Sonja Frei has been working as a gallery owner in the art business since 1986. She managed galleries in St. Gallen, Basel and Zurich and opened the KUNST 7 Gallery for Contemporary Art in Zurich on Löwenstrasse in 2004. Besides the professional art world of the gallery, Sonja Frei set up the art school Kunstschule KUNST 7 in Zurich in 2008. In 2010 Sonja Frei and her team moved the KUNST 7 GmbH to the spacious premises in Altendorf on the upper lake of Zurich. There, the exhibition space, the professional artist's studio and the adjacent art school were harmoniously combined into an overall concept.

 

 

 

› Kunstschule Kunst 7

 

 

 

  • Sonja Frei personally about KUNST 7

    The gallery KUNST 7 - We live what touches us

    After years of building up the gallery KUNST 7 - accompanied by constant, innovative adjustments, ups and downs and further developments also with regard to its own quality standards and its own view of art - today  the gallery for contemporary art stands on a solid foundation and represents its own philosophy.

     

    Personally and as a gallery owner, I am always on the move and go through my processes. My life is inseparable from my actions and thus from art. There is no difference between the art business and the rest of the free market economy.

    Despite my unbroken enthusiasm the romantic idea of the art world is a vision. Like everywhere else, it's all about survival, but for many, unfortunately, it's only about profit, personal recognition and often short-lived fame. Thus, over time with many demanding and sometimes difficult years, I have asked myself why I do this.

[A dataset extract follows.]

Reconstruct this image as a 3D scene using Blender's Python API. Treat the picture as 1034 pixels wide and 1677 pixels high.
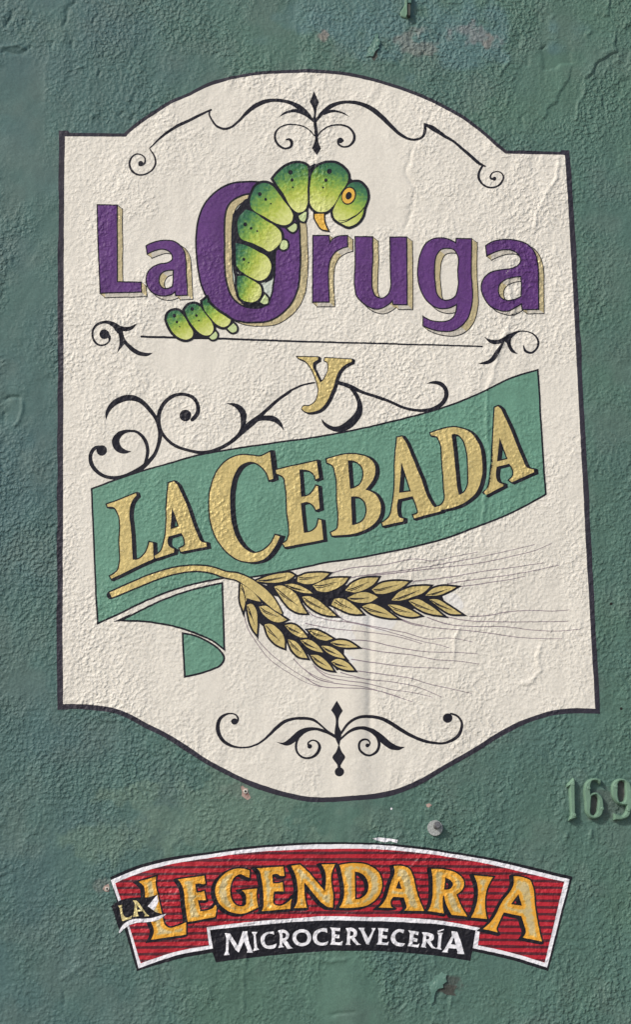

    A question that, by the way, is not entirely unknown to some artists. Presently I think it is probably the diversity, the humanity, the interpersonal, the authenticity and thus the relationship that is lived in one way or another - usually very intensively - especially in the art world.

     

    KUNST 7 is lively, multi-faceted and multi-layered, because there is room for everything.

     

    Be it the peculiarities, demands, needs of the gallery team or the ideas, demands and quirks of the artists or the gallery owner herself: Everything can and may be lived and experienced. All kinds of characters meet each other and all ideologies, ideas, convictions and individual world views are allowed to 'be'. Although this may hold a certain potential for conflict - art needs this freedom. As vital as this freedom is for art itself, it is also important for a place where art is lived.

     

    Today I see my primary task as a gallery owner to recognize the artist in his or her present state of life and his or her highest human and artistic potential.

     

    I would like to perceive the individuality, the human being in the artist, what motivates him, what defines him and thus this uniqueness, as we all have it in ourselves. Only when I grasp all this and thus recognize the artist himself in his actions, his artistic creation, his art, I have the the possibility to discover the heart of his oeuvre - which is more than mere representation - and to passionately pass it on to art lovers.

     

    On my long journey as a gallery owner I have been able to meet 'true and real' artists. In their uncompromising authenticity they become creators. They create their work out of themselves, not subjecting themselves to trends. They are not showing what is expected of them but are revealing themselves. They live their own time, their own pace, their calling and bring their inner message into visibility through their work. They 'live and die' for their work - again and again. They are not really interested if their work is liked or not- it is up to the subject - so their art appears sincere and genuine. Everything is hidden in them, arises in them and manifests itself in the often complex, handcrafted implementation.

     

    Wassily Kandinsky spoke of the 'necessity in art'.
    This saying matches unequivocally my feeling when I meet a true artist. He simply has to do it, whether it pleases the viewer, the curators, the gallery owners or the influential art critics. It doesn't matter whether the work finds its buyer or not. By scooping the work from within, often in a deep connection or confrontation with nature, faith, socio-political, social issues or other collective or even personal development, during the creative act of his object, he ignites a spark of life - the heart in the work begins to beat. This power continues pulsating in the particular work and is able to touch the sensitive observer in one way or another. This essence is not bound to any time, trend or place. Thus, art itself, in its diversity, beauty, criticism and content, has an effect far beyond our lifetime.

     

    For me personally, this is the difference between creative designers and true artists.

     

    Far be it from me to treat such important creative minds with disrespect, because they make our everyday life and our lives so much more beautiful. It is however, a personal concern of mine to honour the true artists, I have met along the way, because I believe they are indescribable and invaluable to all mankind.